In May 2011, Soghoian filed a complaint with the FTC, in which he claimed that online backup service Dropbox was deceiving its customers about the security of its services.
Soon after Soghoian first publicly voiced his concerns, Dropbox updated its terms of service and privacy policy to make it clear that the company does not in fact encrypt user data with a key only known to the user, and that the company can disclose users' private data if forced to by law enforcement agencies.
From 2012 to 2016, he was the principal technologist at the American Civil Liberties Union.
Soghoian is the nephew of Sal Soghoian, the former Automation Product Manager at Apple Inc., responsible for AppleScript and Apple Automator.

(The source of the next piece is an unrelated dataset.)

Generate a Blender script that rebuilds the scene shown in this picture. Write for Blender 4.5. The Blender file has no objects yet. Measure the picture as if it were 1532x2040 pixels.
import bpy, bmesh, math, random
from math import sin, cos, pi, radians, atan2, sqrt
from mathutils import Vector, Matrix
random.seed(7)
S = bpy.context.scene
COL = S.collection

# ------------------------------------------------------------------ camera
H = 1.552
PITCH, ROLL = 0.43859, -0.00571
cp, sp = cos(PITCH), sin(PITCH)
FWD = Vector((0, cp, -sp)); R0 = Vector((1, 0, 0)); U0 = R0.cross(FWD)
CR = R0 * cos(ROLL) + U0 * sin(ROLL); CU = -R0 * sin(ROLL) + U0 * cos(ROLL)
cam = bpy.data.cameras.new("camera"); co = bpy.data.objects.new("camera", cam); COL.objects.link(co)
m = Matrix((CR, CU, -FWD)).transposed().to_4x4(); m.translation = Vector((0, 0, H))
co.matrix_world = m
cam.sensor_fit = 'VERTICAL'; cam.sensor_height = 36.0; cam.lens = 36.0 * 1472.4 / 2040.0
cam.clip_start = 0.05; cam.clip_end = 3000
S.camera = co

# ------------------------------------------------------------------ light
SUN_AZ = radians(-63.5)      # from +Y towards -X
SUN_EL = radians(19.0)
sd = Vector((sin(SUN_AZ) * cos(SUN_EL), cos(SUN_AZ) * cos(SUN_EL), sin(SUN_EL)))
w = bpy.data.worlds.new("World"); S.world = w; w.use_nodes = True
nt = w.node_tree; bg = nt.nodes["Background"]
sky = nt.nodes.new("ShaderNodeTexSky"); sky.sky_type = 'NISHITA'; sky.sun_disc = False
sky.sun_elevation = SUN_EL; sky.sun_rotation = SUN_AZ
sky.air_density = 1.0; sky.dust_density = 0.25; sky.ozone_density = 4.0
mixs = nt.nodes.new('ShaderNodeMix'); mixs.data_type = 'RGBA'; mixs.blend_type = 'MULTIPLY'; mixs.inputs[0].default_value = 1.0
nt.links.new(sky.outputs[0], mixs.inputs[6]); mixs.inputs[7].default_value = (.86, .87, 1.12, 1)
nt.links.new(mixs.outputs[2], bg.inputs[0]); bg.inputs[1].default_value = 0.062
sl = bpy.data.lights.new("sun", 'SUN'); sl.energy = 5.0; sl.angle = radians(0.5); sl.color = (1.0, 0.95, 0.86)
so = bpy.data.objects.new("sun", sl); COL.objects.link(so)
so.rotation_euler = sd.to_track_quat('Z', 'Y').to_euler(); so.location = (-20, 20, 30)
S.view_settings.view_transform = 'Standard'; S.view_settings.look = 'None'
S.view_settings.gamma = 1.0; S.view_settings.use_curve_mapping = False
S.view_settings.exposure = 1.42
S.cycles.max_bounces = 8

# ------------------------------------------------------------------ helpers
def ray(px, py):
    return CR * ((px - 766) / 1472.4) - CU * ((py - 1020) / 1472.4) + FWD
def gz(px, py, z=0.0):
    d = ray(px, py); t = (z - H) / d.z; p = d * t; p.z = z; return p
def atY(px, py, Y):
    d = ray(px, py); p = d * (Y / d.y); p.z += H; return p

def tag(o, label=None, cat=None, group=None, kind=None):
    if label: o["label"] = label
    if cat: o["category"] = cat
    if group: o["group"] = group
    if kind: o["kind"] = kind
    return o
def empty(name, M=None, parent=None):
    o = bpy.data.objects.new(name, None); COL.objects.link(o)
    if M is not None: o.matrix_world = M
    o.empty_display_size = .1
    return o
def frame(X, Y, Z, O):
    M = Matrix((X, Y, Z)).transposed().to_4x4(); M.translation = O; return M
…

In a February, 2012, public speech, Soghoian criticized the commercial market for so called zero-day security vulnerabilities, a topic which, until then, had yet to receive significant attention from the mainstream press.
One month later, Soghoian was quoted by Forbes, in a lengthy article about the zero day market, describing the firms and individuals who sell software exploits as "the modern-day merchants of death" selling "the bullets of cyberwar".
Over the next several years, several major media outlets published their own front-page stories on the industry, often with quotes from Soghoian criticizing those providing such hacking software to governments.
In an August, 2013, presentation at the hacker conference DEF CON, Soghoian highlighted the existence of a dedicated FBI team that delivers malware to the computers and mobile devices of surveillance targets.
In his presentation, Soghoian stated that he discovered the team by reading heavily redacted government documents and by looking at the profiles of ex-FBI contractors on the social network website LinkedIn.
In October, 2014, Soghoian called attention to the fact that the FBI had, in 2007, impersonated the Associated Press in an effort to deliver malware to a teenager in Washington state who had threatened to bomb his high school.
This act of deception was strongly condemned by leading news organizations, including by the General Counsel of the Associated Press.